Fair warning: the vendor APIs are a pain to navigate and you’ll probably run into units/sign errors several times before you’re done. If you need real-time help (forums aren’t great for large volumes of messages), pop by the FRC discord server - the programming channels there have a bunch of WPILib and vendor devs (including some from REV) who can help you.

Thank you both for this thread. I have two follow- up slightly related questions.

This year, we are using falcons for the first time. Is their internal encoder more reliable, and can a properly tuned feedforward help remedy the latency issue?

The default filter for the Falcon is the same as the default filter on all the CTRE motor controllers - it adds about 80ms of phase delay, but is reconfigurable. You should reconfigure it if you want to do effective velocity control.

Accurate feedforward reduces the amount of work the proportional controller has to do, but it won’t make your proportional control itself any more effective.

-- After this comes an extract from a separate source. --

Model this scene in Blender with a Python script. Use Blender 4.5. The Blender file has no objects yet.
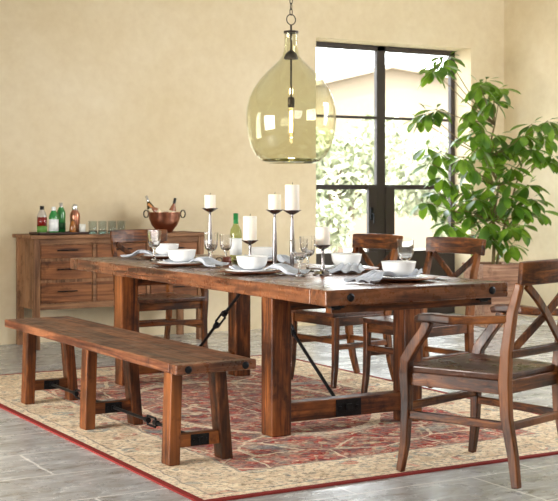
import bpy, bmesh, math, random
from mathutils import Vector, Matrix, Euler
R = math.radians; PI = math.pi
random.seed(7)
C = bpy.context.scene.collection
sc = bpy.context.scene

# ------------------------------------------------------------------ camera
A = 0.5256                                   # the camera looks this far to the right of the room's long axis
cam = bpy.data.cameras.new('camera'); co = bpy.data.objects.new('camera', cam); C.objects.link(co)
co.location = (0, 0, 1.196); co.rotation_euler = (PI/2, 0, -A)
cam.sensor_width = 36; cam.lens = 1250/558*36; cam.shift_y = -(250.5-192)/558
cam.clip_end = 300
cam.dof.use_dof = True; cam.dof.focus_distance = 5.9; cam.dof.aperture_fstop = 8.0
sc.camera = co

# ------------------------------------------------------------------ world, lights, exposure
w = bpy.data.worlds.new('world'); sc.world = w; w.use_nodes = True
bg = w.node_tree.nodes['Background']; bg.inputs[0].default_value = (0.93, 0.97, 1.0, 1); bg.inputs[1].default_value = 9.0

def area(name, loc, target, sx, sy, power, color, spread=180):
    l = bpy.data.lights.new(name, 'AREA'); l.shape = 'RECTANGLE'; l.size = sx; l.size_y = sy
    l.energy = power; l.color = color; l.spread = R(spread)
    o = bpy.data.objects.new(name, l); C.objects.link(o); o.location = loc
    o.rotation_euler = (Vector(target)-Vector(loc)).to_track_quat('-Z', 'Y').to_euler()
    return o
area('key_softbox_left', (-1.6, 5.6, 1.15), (3.2, 6.0, 0.75), 2.6, 1.5, 95, (1.0, 0.96, 0.90), 85)  # added softbox out of view, brightens the left-facing sides; no window there
area('fill_light_rear', (1.6, -2.6, 2.3), (4.0, 6.0, 0.3), 3.0, 1.8, 150, (1.0, 0.97, 0.93))  # added soft fill behind the camera, inside a closed wall
area('fill_light_right', (7.9, 4.6, 2.1), (5.2, 7.2, 0.0), 2.2, 2.0, 210, (0.93, 0.96, 1.0))  # added lamp out of view to brighten the right-hand floor; the wall is solid
sun = bpy.data.lights.new('sun', 'SUN'); sun.energy = 4.0; sun.angle = R(2); sun.color = (1.0, 0.95, 0.86)
so = bpy.data.objects.new('sun', sun); C.objects.link(so); so.location = (0, 0, 20); so.rotation_euler = (R(42), 0, R(-55))

vs = sc.view_settings
vs.view_transform = 'Standard'; vs.look = 'None'; vs.gamma = 1.0; vs.use_curve_mapping = False
vs.exposure = 0.15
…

What am I “trading off” for by reducing this delay? There must be some negative to it, or else they wouldn’t have put it at 80ms.

The usual goal for a low-pass filter is to reduce signal noise.

I wonder if it would be crazy to loop two phases of the Neo commutation encoder into the aux encoder input to get the feedback speed boost without additional encoder hardware? Probably only applicable to a shooter, also. You might have to do some digital work to get the three phase signal translated into simple quadrature… does that sound like a useful thing?

REV is already working on the issue on their end, I believe, and I’d expect them to have a fix before something like this could be worked to a reliable state.

I just tried, for the very first time to get a velocity PID working on a SparkMax and Neo and just really couldn’t get it to work.

Example, I was setting my setpoint to 3000 RPM. I increased my F-gain so the motor was running at about 2800 RPM with no PID values. I started my P increase but there wasn’t a time I wasn’t getting oscillations. Never could hit 3000. If I set P to a point of “acceptable” oscillations, increasing the D, didn’t make anything better. Never hit 3000 and oscillations returned.

Is this the behavior you’d expect given what you know about the SparkMax Neo setup?

The p gain that will be stable with the NEO’s built in filtering is very small. What you describe is consistent with that, it seems.

Thanks. One more question. I’ve had great success with CTRE/Talon SRX/Falcon velocity PID but it’s looking like my understanding is basic. You had talked about this default filter on the Falcons. Can you elaborate a little because I don’t know what configuration parameter you are talking about or what I would need to do reconfigure it.

Dang, never saw that before in the docs. Thanks so much.